Collected data:
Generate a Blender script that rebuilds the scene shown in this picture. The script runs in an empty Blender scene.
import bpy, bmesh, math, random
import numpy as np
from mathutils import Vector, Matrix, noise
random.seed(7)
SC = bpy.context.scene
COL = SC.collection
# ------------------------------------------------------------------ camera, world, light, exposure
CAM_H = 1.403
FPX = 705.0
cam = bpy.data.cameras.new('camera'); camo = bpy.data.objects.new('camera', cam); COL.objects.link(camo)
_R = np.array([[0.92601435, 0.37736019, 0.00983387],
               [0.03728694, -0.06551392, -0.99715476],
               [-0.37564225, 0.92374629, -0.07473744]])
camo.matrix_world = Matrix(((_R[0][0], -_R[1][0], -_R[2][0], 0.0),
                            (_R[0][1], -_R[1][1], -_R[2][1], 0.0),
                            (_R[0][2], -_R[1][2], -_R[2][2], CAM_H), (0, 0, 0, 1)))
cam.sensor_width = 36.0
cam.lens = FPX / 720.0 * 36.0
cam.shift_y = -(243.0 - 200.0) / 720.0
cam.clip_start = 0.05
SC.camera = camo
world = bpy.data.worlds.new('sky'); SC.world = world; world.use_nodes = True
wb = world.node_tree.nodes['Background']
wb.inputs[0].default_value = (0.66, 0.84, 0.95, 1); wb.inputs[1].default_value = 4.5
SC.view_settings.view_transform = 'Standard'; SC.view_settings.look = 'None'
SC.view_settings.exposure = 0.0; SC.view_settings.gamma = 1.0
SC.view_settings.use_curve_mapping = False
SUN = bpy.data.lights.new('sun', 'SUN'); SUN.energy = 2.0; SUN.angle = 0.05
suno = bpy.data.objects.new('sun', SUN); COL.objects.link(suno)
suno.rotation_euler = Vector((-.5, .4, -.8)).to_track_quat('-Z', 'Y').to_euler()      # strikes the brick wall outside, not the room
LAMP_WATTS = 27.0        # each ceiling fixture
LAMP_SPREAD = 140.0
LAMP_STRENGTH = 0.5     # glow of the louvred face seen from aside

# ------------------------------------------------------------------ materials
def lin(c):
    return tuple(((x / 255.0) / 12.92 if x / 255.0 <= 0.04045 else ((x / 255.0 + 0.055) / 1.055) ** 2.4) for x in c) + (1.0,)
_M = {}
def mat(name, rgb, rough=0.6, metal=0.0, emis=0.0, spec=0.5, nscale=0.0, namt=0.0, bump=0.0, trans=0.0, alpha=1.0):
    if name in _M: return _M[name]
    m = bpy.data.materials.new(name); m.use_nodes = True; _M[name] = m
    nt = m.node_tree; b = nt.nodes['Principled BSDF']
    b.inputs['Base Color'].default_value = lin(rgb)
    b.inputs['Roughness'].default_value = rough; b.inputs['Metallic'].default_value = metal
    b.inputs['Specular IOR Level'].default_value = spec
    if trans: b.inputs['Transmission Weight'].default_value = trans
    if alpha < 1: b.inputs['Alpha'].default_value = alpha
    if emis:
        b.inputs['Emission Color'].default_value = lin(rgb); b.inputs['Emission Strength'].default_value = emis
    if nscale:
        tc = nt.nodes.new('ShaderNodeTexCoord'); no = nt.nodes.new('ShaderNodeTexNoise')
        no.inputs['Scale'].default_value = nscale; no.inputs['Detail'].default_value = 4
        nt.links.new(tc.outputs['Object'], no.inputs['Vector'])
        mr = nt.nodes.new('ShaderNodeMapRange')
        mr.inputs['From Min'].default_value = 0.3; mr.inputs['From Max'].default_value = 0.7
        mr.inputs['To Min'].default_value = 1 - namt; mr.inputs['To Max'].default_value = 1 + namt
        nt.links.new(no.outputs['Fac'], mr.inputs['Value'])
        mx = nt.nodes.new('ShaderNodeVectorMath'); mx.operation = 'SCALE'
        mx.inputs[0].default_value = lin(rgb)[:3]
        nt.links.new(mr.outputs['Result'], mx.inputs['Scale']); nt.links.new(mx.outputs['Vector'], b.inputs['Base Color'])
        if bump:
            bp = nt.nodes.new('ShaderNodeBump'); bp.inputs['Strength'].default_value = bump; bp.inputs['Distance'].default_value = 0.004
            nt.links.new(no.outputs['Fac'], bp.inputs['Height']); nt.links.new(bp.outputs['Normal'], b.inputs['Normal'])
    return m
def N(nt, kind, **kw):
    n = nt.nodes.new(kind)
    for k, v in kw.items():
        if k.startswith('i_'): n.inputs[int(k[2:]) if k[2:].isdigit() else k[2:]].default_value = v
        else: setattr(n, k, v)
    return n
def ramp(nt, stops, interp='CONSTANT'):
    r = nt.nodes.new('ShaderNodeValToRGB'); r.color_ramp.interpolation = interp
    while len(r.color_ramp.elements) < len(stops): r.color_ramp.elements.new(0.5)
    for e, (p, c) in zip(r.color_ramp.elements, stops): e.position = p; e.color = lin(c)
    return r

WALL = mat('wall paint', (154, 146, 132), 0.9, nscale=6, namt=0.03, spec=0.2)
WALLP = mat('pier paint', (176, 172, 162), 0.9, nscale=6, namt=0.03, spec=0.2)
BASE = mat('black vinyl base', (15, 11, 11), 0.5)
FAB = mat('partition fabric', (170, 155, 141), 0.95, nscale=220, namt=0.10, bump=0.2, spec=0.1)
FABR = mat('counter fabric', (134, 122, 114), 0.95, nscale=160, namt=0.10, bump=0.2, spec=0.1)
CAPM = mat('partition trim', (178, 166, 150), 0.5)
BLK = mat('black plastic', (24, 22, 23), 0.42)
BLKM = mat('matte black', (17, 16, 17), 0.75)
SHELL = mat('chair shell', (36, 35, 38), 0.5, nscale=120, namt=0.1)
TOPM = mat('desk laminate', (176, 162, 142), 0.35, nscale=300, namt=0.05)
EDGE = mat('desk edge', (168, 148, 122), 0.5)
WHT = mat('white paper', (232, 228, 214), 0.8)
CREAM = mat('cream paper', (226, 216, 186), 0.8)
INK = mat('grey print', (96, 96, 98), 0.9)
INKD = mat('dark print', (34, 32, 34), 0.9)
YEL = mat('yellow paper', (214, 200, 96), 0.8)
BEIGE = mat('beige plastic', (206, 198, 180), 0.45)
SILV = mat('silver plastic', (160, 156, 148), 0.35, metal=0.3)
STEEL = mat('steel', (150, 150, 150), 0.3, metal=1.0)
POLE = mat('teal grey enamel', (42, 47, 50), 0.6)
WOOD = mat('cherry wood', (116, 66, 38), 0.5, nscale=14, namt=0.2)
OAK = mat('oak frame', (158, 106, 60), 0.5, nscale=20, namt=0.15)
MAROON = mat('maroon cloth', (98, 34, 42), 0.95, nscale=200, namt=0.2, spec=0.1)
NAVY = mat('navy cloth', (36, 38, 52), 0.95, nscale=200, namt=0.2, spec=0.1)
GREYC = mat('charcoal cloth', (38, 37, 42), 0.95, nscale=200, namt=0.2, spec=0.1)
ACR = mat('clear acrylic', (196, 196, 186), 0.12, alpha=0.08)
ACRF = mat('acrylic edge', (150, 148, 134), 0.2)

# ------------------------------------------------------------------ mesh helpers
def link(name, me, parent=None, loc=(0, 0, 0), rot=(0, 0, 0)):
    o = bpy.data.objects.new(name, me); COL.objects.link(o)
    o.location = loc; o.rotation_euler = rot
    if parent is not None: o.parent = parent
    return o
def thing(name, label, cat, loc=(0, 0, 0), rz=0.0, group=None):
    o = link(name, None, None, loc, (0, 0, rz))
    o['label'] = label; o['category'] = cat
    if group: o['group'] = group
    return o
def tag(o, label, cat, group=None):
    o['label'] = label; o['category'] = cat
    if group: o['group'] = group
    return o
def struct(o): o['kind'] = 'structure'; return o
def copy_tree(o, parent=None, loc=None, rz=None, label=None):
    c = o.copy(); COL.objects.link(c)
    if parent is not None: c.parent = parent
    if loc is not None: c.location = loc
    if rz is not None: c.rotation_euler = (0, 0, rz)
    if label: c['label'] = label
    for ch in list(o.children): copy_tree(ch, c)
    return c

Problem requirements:
Your task is to gather every line with the word "scene" and copy it.

Written response:
Generate a Blender script that rebuilds the scene shown in this picture. The script runs in an empty Blender scene.
SC = bpy.context.scene